Ainsi, pour le sociologue du numérique, la question des données personnelles, bien que capitale, est antérieure aux smartphones. «À mon avis, la menace qu'il faut lier à l'arrivée des smartphones est d'ordre écologique», pointe-t-il en soulignant l'importante proportion d'énergie consommée par les téléphones intelligents. «Dans les prochaines années, le grand défi sera d'arriver à créer des téléphones modernes composés de matériaux dont l'extraction est respectueuse de l'écologie, hyper sécurisés, cryptés du début à la fin, et consommant moins d'énergie… Sans ces innovations, on peut s'attendre à un recul de la consommation en matière de smartphone.»

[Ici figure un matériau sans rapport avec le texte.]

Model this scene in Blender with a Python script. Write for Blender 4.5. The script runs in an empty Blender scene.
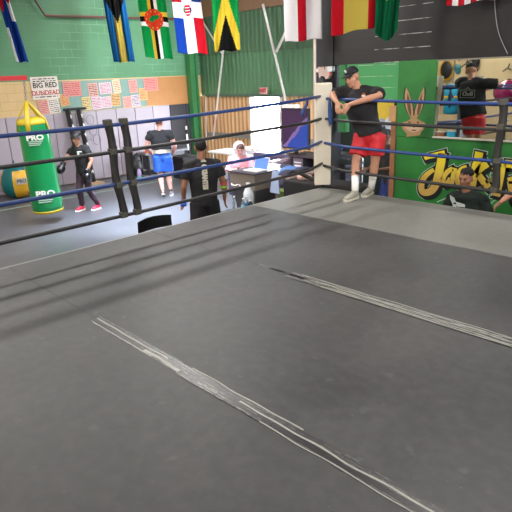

Si on regarde les chiffres des dernières années, il semblerait même que ce déclin ait déjà commencé. Preuve en est, selon le cabinet Strategy Analytics, l'industrie des smartphones a connu pour la première fois depuis sa création une baisse annuelle en 2018. La Chine, qui concentre un tiers des ventes de smartphones au monde, aurait ainsi vu les ventes chuter de 11% au cours de l'année 2018. Plus récemment, d'après l'Institut international data corporation, le premier trimestre de l'année 2019 aurait pour sa part été marqué par un recul des livraisons de smartphones de 6,6% à travers le monde.